→ **Aim of the task**
Restate word for word the lines from the one containing "(.018, .018, .020))" through the end of the listing below, with both ends included.

→ **Data lines**
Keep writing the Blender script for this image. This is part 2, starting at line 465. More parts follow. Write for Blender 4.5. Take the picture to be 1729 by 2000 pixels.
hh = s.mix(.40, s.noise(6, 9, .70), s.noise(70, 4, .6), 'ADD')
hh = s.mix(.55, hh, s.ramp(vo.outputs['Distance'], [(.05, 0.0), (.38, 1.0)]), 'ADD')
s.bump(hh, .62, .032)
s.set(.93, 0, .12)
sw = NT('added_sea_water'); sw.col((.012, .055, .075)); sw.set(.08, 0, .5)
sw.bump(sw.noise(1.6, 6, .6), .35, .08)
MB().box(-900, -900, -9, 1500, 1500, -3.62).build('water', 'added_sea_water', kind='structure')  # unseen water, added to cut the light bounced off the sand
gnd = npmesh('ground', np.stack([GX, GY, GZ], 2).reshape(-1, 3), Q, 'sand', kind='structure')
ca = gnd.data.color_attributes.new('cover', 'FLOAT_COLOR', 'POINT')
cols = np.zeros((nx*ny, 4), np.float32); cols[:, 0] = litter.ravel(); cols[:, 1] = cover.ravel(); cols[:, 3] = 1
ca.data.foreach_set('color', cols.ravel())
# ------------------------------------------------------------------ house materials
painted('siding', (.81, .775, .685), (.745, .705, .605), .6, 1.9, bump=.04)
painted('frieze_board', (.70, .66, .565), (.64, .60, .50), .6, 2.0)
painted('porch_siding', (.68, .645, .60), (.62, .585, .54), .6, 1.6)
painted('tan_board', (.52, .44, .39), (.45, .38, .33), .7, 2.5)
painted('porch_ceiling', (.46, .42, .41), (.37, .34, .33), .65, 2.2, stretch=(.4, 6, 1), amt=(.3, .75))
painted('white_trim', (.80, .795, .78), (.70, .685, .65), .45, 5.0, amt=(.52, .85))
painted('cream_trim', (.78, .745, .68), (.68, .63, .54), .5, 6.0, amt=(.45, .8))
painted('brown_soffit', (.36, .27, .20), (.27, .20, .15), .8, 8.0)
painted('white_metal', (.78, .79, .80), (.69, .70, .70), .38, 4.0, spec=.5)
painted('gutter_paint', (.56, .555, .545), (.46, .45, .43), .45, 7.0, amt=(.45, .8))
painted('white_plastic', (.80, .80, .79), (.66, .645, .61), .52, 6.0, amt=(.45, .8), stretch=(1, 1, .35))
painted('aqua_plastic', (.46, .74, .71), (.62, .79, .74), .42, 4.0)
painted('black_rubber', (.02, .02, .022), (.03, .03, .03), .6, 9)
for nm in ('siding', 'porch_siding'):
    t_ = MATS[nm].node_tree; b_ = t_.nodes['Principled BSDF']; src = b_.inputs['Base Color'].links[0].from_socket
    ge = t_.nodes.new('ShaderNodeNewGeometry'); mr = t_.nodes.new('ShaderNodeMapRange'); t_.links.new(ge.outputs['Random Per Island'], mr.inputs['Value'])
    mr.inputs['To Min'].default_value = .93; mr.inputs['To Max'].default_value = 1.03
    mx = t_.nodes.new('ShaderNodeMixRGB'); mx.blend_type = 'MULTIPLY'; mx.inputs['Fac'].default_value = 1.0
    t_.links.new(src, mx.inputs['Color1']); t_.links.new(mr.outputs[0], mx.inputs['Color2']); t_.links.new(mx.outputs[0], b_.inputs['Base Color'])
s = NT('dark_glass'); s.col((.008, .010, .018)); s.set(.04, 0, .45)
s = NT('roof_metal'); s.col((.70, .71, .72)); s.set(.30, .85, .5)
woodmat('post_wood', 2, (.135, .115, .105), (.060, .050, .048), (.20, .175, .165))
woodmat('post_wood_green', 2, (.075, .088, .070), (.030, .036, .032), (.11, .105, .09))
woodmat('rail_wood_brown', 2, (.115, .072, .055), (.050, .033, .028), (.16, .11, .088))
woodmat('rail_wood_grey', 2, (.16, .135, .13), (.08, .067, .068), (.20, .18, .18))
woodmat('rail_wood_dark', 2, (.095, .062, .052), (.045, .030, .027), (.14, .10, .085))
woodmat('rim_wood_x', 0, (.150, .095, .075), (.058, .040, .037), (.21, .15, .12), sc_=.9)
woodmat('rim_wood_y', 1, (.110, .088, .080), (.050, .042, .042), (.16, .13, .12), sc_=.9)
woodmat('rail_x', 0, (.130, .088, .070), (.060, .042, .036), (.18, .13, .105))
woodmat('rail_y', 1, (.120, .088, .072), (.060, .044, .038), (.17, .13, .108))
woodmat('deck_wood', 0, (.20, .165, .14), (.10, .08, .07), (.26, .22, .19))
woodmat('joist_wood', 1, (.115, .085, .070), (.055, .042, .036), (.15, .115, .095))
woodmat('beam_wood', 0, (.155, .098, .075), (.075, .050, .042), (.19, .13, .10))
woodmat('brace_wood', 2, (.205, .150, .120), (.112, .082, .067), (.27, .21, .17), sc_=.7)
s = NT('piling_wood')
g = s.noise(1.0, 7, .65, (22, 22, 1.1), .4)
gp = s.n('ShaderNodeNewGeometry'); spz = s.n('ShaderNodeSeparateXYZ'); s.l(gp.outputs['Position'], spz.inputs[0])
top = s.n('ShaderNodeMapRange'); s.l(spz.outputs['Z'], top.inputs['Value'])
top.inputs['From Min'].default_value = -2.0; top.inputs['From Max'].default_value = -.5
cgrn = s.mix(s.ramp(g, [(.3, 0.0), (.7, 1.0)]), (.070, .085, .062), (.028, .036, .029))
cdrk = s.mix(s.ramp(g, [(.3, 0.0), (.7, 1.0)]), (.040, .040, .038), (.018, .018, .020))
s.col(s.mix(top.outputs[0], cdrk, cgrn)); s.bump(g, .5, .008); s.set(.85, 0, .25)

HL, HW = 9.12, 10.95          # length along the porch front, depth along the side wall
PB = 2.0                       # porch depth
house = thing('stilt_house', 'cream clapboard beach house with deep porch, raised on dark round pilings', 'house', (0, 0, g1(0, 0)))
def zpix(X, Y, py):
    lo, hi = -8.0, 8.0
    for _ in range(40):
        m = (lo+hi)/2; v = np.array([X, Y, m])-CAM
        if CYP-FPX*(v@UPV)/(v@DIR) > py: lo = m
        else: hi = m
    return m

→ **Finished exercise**
cdrk = s.mix(s.ramp(g, [(.3, 0.0), (.7, 1.0)]), (.040, .040, .038), (.018, .018, .020))
s.col(s.mix(top.outputs[0], cdrk, cgrn)); s.bump(g, .5, .008); s.set(.85, 0, .25)

HL, HW = 9.12, 10.95          # length along the porch front, depth along the side wall
PB = 2.0                       # porch depth
house = thing('stilt_house', 'cream clapboard beach house with deep porch, raised on dark round pilings', 'house', (0, 0, g1(0, 0)))
def zpix(X, Y, py):
    lo, hi = -8.0, 8.0
    for _ in range(40):
        m = (lo+hi)/2; v = np.array([X, Y, m])-CAM
        if CYP-FPX*(v@UPV)/(v@DIR) > py: lo = m
        else: hi = m
    return m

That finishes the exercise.